Baldessari’s witty video, made three years later, is a wry tribute to LeWitt’s profound impact on art’s direction. A grainy, homemade, black-and-white production, it stands in stark contrast to slick commercial entertainments then prominent on network television, such as ratings juggernauts “The Sonny & Cher Comedy Hour” and “The Partridge Family.” A music video before there was such a thing, it smartly lampoons popular culture by setting LeWitt’s philosophical meditations against the breezy diversions of pop music.

“I think that these sentences have been hidden too long,” Baldessari says at the start of his 13-minute video, reflecting on their wide circulation in the relatively small art world. “[Perhaps] by my singing them for you these sentences will be brought to a much larger public.”

In resigning from MOCA’s board in July, the artist cited the ouster of longtime chief curator Paul Schimmel and the scheduling of an exhibition on the effect of disco on culture in the late 1970s and ‘80s as motivations.

“When I heard about that disco show I had to read it twice,” the artist told The Times. “At first I thought ‘this is a joke’ but I realized, no, this is serious.”

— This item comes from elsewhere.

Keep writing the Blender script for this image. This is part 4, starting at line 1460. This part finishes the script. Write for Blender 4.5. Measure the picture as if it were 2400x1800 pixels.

MOCA’s program, a straight music event, seems unaware of the razor-sharp subversion in Baldessari’s acclaimed art, which for more than four decades has drawn on mass media, including Hollywood B-movies, show tunes and other aspects of popular culture. The museum’s “Songs on Conceptual Art” show, scheduled for Saturday from 1 to 7 p.m., will feature nine performers including Giggles, Jordan Dykstra and the LA Ladies Choir.